William Coper died of exposure

Hertfordshire Mercury, 27th April, 1918


Mr P.R. Longmore, District Coroner, held an inquest at the Coffee Tavern Hall, Hoddesdon, on Saturday afternoon, on the body of an elderly, unknown, man who was found dead in a field near Hailey Lane on Thursday.  Mr A. Dymock was chosen foreman of the jury.

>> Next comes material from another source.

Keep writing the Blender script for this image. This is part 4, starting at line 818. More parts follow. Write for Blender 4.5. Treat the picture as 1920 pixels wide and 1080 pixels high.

Herbert Webb stated that on the Thursday afternoon he was going up the Hailey sewage field when he saw the deceased lying on his left side, dead.  He informed the police.  Inspector Moles said that when he went to the deceased he found him cold and wet through.  There was nothing on him to lead to his identity.  Police Constable Harwood said that he had recognised the man as someone he had had a conversation with in Ware on the 13th Instant.  The deceased had then said that he was going to Hertford and then on to Maidenhead where he had a son, an excise officer earning £300 a year.  He also said that he used to go hawking and, when the witness asked him why he did not stay at home, he replied “I expect I am the black sheep of the family”.  He said that he had a wife at Maidenhead who was the mother of fourteen children.

Superintendent Handley said that the deceased was, on 31st October, charged at Ware with begging.  He had then given the name of William Coper, labourer, of no fixed abode.  The witness had made enquiries but had failed to trace the deceased.

Dr S.H. Appleford stated that death was due to exposure, and a verdict was returned accordingly.